No is difficult for many people to say. They agree half heartedly to activities or perceived duties and then stew in resentment. Being conditioned for so long to “be nice,” the idea of saying “no” feels rude.

The more difficult aspect for most is communicating one’s needs to another. One might be perfectly clear they do not want house guests during a holiday but do not know a way to state it (and not offend the other). If this is you, read on…

The first step is to not care about the other’s offense over your own needs. (Easier said than done.) Why are your needs less important than the other’s? People will often answer, “But I do not want to be selfish.” Try to banish selfishness from your vocabulary. If you are worried about being selfish you are likely not a culprit. Replace the term with self care. Self care is often confused as selfishness. It is not the same. There may be some holidays you are happy to have guests and there may be other times you just do not want to host. Being clear about your needs and knowing how to state them is necessary to decrease the resentment in your life.
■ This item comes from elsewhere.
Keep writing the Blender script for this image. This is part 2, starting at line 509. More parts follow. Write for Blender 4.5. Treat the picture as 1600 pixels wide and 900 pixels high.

If this is a new technique to assert your own needs, it will feel uncomfortable to start. Just as it is uncomfortable to run a 5K if you have not been physically active, using a new communication “muscle” will ache in the beginning. The principles are the same, you must exercise emotional and communication skills just like physical fitness skills if you want to stay “in shape.”

Accept the discomfort of saying no but do not let that deter you.

Give a simple short answer for your “no.” Do not embellish or lie in your explanation. You will not feel good about setting a healthy boundary (because you did not) and only worry if the truth is revealed. After two decades of teaching middle school I could tell the longer the explanation given why a project was not completed the more untruthful the excuse being offered. Lies are long and elaborate, the truth is short and sweet.

Do not explain or defend yourself. When we list several reasons we cannot do something it begins to sound hollow, grasping or defensive. The other person may ask ,“why not?”, especially if this is a change of pattern for you. You do not need to give a reason. You may feel more comfortable providing a short answer but keep it short and firm. Too many reasons given and the other person may try to problem solve and manipulate you into forgoing your own needs.

Understand you are not responsible for the other’s feeling of disappointment. It is not your responsibility to fix another’s feelings. You can offer suggestions but this is not required. We are accountable for our behaviors towards another but not to fix their feelings or situations. If Aunt Sally wanted to stay with you during the holidays; yes, she will be disappointed to not see you and inconvenienced to arrange other plans. You can invite her at another time that is MUTUALLY convenient for both of you. The key here is mutual — YOU and the other. Your needs are as valid as the other’s.

From the book Surviving the Borderline Parent, Kimberlee Roth provides an excellent list of ways to simply say no and set healthy boundaries. (Adapted from Randi Kreger and Paul Shirley, 2002) Practice these statements and tweak to fit your own style before you use them in a real situation:

I’m sorry, I won’t be able to.
I’m sorry that makes you upset.
I just can’t do that.
I understand you feel that way, but I’m still going to have to say no.
That’s your choice; this is mine.
I know I’ve done that for you in the past, but this time I can’t.
You may have a point, but my answer is still no.
I know you feel that way, and I hope you find another solution.

You might need to feel the need to provide a short explanation to Aunt Sally or someone else you are close to but remember to keep it short and honest. Something as simple as, “This year has been so hectic, I just need some downtime to myself this year. I am not hosting guests this holiday.”

Keep it short, simple, honest, limited explanation and stay firm with your decision.